▶ **THE PROBLEM**
Please, without the pictures, retype exactly the lines from the start of the material through the line that holds "return off,np.clip(crack,0,1),hsh(L+seed,91)".
- - - - - - -
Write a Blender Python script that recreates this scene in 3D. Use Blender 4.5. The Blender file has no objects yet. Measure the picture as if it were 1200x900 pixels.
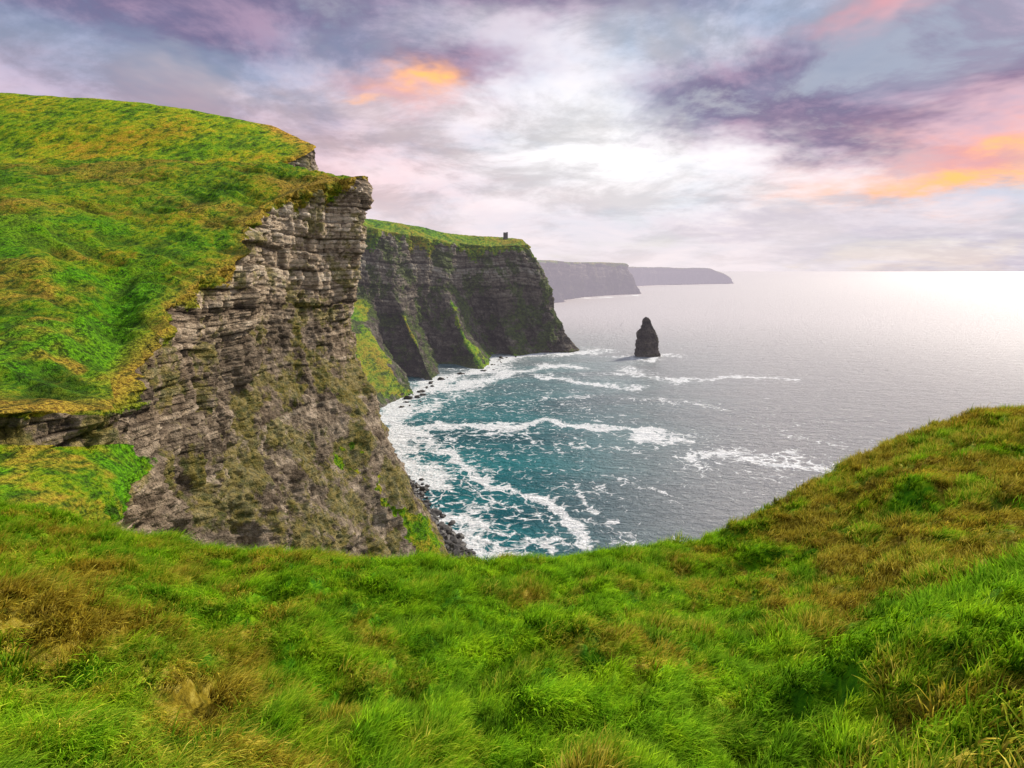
import bpy, math, numpy as np
from mathutils import Vector
SC=bpy.context.scene
SEA=-150.0   # camera is the origin of the survey, the sea lies 150 m below it
rng=np.random.default_rng(11)

# ------------------------------------------------------------------ noise
perm=rng.permutation(256); perm=np.concatenate([perm,perm,perm])
G=rng.normal(size=(256,3)); G/=np.linalg.norm(G,axis=1)[:,None]
def pn(x,y,z):
    x,y,z=np.broadcast_arrays(x,y,z); x=x.astype(float);y=y.astype(float);z=z.astype(float)
    fx,fy,fz=np.floor(x),np.floor(y),np.floor(z)
    X=fx.astype(int)&255;Y=fy.astype(int)&255;Z=fz.astype(int)&255
    x=x-fx;y=y-fy;z=z-fz
    u=x*x*x*(x*(x*6-15)+10);v=y*y*y*(y*(y*6-15)+10);w=z*z*z*(z*(z*6-15)+10)
    def g(i,j,k):
        h=perm[perm[perm[X+i]+Y+j]+Z+k]; gg=G[h]
        return gg[...,0]*(x-i)+gg[...,1]*(y-j)+gg[...,2]*(z-k)
    def L(a,b,t): return a+(b-a)*t
    a=L(L(g(0,0,0),g(1,0,0),u),L(g(0,1,0),g(1,1,0),u),v)
    b=L(L(g(0,0,1),g(1,0,1),u),L(g(0,1,1),g(1,1,1),u),v)
    return L(a,b,w)*1.5
def fbm(x,y,z,o=4,gain=.5):
    s=0;a=1;f=1
    for i in range(o):
        s=s+a*pn(x*f+i*17.3,y*f+i*9.1,z*f+i*5.7); a*=gain; f*=2.03
    return s
def ss(a,b,x):
    t=np.clip((x-a)/(b-a),0,1); return t*t*(3-2*t)
def hsh(a,b=0):
    a=np.asarray(a).astype(int)&255; b=np.asarray(b).astype(int)&255
    return perm[perm[a]+b]/255.
def blocks(s,z,th,bw,seed):
    """bedded, jointed rock: returns (random offset per block -.5..+.5, crack mask, random per bed)"""
    zl=z/th+.42*pn(z/th*.37+seed,0*z,0*z)+seed
    L=np.floor(zl); fz=zl-L
    bs=s/bw*(.6+.9*hsh(L,7+seed))+hsh(L,3)*13
    bs=bs+.22*pn(s/bw*.9,z/th*.3,0*z)
    B=np.floor(bs); fb=bs-B
    off=hsh(L*5+seed,B)-.5
    crack=np.maximum(1-np.minimum(fz,1-fz)/.13,0)+.7*np.maximum(1-np.minimum(fb,1-fb)/.07,0)
    return off,np.clip(crack,0,1),hsh(L+seed,91)

# ------------------------------------------------------------------ mesh helpers
def grid_obj(name,P,attrs=None,mat=None,flip=False,wrap=False):
    n,m=P.shape[:2]
    idx=np.arange(n*m).reshape(n,m)
    if wrap: idx=np.concatenate([idx,idx[:,:1]],axis=1)
    a=idx[:-1,:-1].ravel();b=idx[:-1,1:].ravel();c=idx[1:,1:].ravel();d=idx[1:,:-1].ravel()
    F=np.stack([a,d,c,b] if flip else [a,b,c,d],1)
    me=bpy.data.meshes.new(name)
    me.vertices.add(n*m); me.vertices.foreach_set('co',P.reshape(-1).astype(np.float32))
    me.loops.add(F.size); me.loops.foreach_set('vertex_index',F.ravel().astype(np.int32))
    me.polygons.add(len(F)); me.polygons.foreach_set('loop_start',(np.arange(len(F))*4).astype(np.int32))
    me.polygons.foreach_set('use_smooth',np.ones(len(F),bool))
    me.update(calc_edges=True)
    for k,v in (attrs or {}).items():
        at=me.attributes.new(k,'FLOAT','POINT'); at.data.foreach_set('value',np.ascontiguousarray(np.broadcast_to(v,(n,m)),dtype=np.float32).ravel())
    ob=bpy.data.objects.new(name,me); SC.collection.objects.link(ob)
    if mat: me.materials.append(mat)
    return ob
def cr(P,n):
    m=len(P); E=np.concatenate([[2*P[0]-P[1]],P,[2*P[-1]-P[-2]]])
    t=np.linspace(0,m-1,n); i=np.minimum(t.astype(int),m-2); f=t-i
    f=f.reshape((-1,)+(1,)*(P.ndim-1))
    a,b,c,d=E[i],E[i+1],E[i+2],E[i+3]
    return .5*((2*b)+(c-a)*f+(2*a-5*b+4*c-d)*f*f+(3*b-a-3*c+d)*f**3)
# survey reading -> world: bearing a and elevation b are in 1/700 of the northing d
def W(a,b,d): return np.array([(a-600)/700*d,d,(317-b)/700*d])
def S(a,d): return np.array([(a-600)/700*d,d,SEA-4.0])

# ------------------------------------------------------------------ node helpers
class NT:
    def __init__(s,tree): s.t=tree; s.t.nodes.clear()
    def n(s,ty,**k):
        nd=s.t.nodes.new(ty)
        ins=k.pop('ins',{})
        for a,b in k.items(): setattr(nd,a,b)
        for a,b in ins.items(): s.set(nd.inputs[a],b)
        return nd
    def set(s,sock,v):
        if isinstance(v,bpy.types.NodeSocket): s.t.links.new(v,sock)
        elif v is not None:
            if isinstance(v,(tuple,list)) and len(v)==3 and sock.type=='RGBA': v=(*v,1)
            sock.default_value=v
    def m(s,op,a,b=None,c=None,clamp=False):
        nd=s.n('ShaderNodeMath',operation=op,use_clamp=clamp); s.set(nd.inputs[0],a); s.set(nd.inputs[1],b); s.set(nd.inputs[2],c)
        return nd.outputs[0]
    def v(s,op,a,b=None):
        nd=s.n('ShaderNodeVectorMath',operation=op); s.set(nd.inputs[0],a); s.set(nd.inputs[1],b); return nd.outputs[0]
    def mix(s,f,a,b,mode='MIX'):
        nd=s.n('ShaderNodeMix',data_type='RGBA',blend_type=mode); s.set(nd.inputs[0],f); s.set(nd.inputs[6],a); s.set(nd.inputs[7],b); return nd.outputs[2]
    def noise(s,vec,scale,detail=4,rough=.55,dist=0.,color=False):
        nd=s.n('ShaderNodeTexNoise',ins={'Vector':vec,'Scale':scale,'Detail':detail,'Roughness':rough,'Distortion':dist}); return nd.outputs['Color' if color else 'Fac']
    def mr(s,x,a,b,c=0.,d=1.,smooth=True):
        nd=s.n('ShaderNodeMapRange',interpolation_type='SMOOTHSTEP' if smooth else 'LINEAR')
        for i,q in enumerate((x,a,b,c,d)): s.set(nd.inputs[i],q)
        return nd.outputs[0]
    def ramp(s,x,st):
        nd=s.n('ShaderNodeValToRGB'); s.set(nd.inputs[0],x); e=nd.color_ramp.elements
        while len(e)<len(st): e.new(.5)
        for q,(p,c) in zip(e,st): q.position=p; q.color=(*c,1)
        return nd.outputs[0]
    def scale(s,vec,xyz):
        return s.v('MULTIPLY',vec,xyz)
    def attr(s,name,ty='GEOMETRY'):
        return s.n('ShaderNodeAttribute',attribute_name=name,attribute_type=ty).outputs['Fac']
    def bump(s,h,strength,dist,normal=None):
        nd=s.n('ShaderNodeBump',ins={'Height':h,'Strength':strength,'Distance':dist})
        if normal: s.set(nd.inputs['Normal'],normal)
        return nd.outputs[0]
def newmat(name):
    m=bpy.data.materials.new(name); m.use_nodes=True; return m,NT(m.node_tree)
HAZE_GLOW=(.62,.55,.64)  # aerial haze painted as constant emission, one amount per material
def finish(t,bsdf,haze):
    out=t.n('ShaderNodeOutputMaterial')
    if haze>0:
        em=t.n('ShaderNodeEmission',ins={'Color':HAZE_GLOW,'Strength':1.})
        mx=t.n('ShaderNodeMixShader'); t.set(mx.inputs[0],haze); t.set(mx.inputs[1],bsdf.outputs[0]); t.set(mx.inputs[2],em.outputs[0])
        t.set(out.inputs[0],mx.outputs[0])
    else: t.set(out.inputs[0],bsdf.outputs[0])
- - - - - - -
▶ **SOLUTION TO THE EXERCISE**
Write a Blender Python script that recreates this scene in 3D. Use Blender 4.5. The Blender file has no objects yet. Measure the picture as if it were 1200x900 pixels.
import bpy, math, numpy as np
from mathutils import Vector
SC=bpy.context.scene
SEA=-150.0   # camera is the origin of the survey, the sea lies 150 m below it
rng=np.random.default_rng(11)

# ------------------------------------------------------------------ noise
perm=rng.permutation(256); perm=np.concatenate([perm,perm,perm])
G=rng.normal(size=(256,3)); G/=np.linalg.norm(G,axis=1)[:,None]
def pn(x,y,z):
    x,y,z=np.broadcast_arrays(x,y,z); x=x.astype(float);y=y.astype(float);z=z.astype(float)
    fx,fy,fz=np.floor(x),np.floor(y),np.floor(z)
    X=fx.astype(int)&255;Y=fy.astype(int)&255;Z=fz.astype(int)&255
    x=x-fx;y=y-fy;z=z-fz
    u=x*x*x*(x*(x*6-15)+10);v=y*y*y*(y*(y*6-15)+10);w=z*z*z*(z*(z*6-15)+10)
    def g(i,j,k):
        h=perm[perm[perm[X+i]+Y+j]+Z+k]; gg=G[h]
        return gg[...,0]*(x-i)+gg[...,1]*(y-j)+gg[...,2]*(z-k)
    def L(a,b,t): return a+(b-a)*t
    a=L(L(g(0,0,0),g(1,0,0),u),L(g(0,1,0),g(1,1,0),u),v)
    b=L(L(g(0,0,1),g(1,0,1),u),L(g(0,1,1),g(1,1,1),u),v)
    return L(a,b,w)*1.5
def fbm(x,y,z,o=4,gain=.5):
    s=0;a=1;f=1
    for i in range(o):
        s=s+a*pn(x*f+i*17.3,y*f+i*9.1,z*f+i*5.7); a*=gain; f*=2.03
    return s
def ss(a,b,x):
    t=np.clip((x-a)/(b-a),0,1); return t*t*(3-2*t)
def hsh(a,b=0):
    a=np.asarray(a).astype(int)&255; b=np.asarray(b).astype(int)&255
    return perm[perm[a]+b]/255.
def blocks(s,z,th,bw,seed):
    """bedded, jointed rock: returns (random offset per block -.5..+.5, crack mask, random per bed)"""
    zl=z/th+.42*pn(z/th*.37+seed,0*z,0*z)+seed
    L=np.floor(zl); fz=zl-L
    bs=s/bw*(.6+.9*hsh(L,7+seed))+hsh(L,3)*13
    bs=bs+.22*pn(s/bw*.9,z/th*.3,0*z)
    B=np.floor(bs); fb=bs-B
    off=hsh(L*5+seed,B)-.5
    crack=np.maximum(1-np.minimum(fz,1-fz)/.13,0)+.7*np.maximum(1-np.minimum(fb,1-fb)/.07,0)
    return off,np.clip(crack,0,1),hsh(L+seed,91)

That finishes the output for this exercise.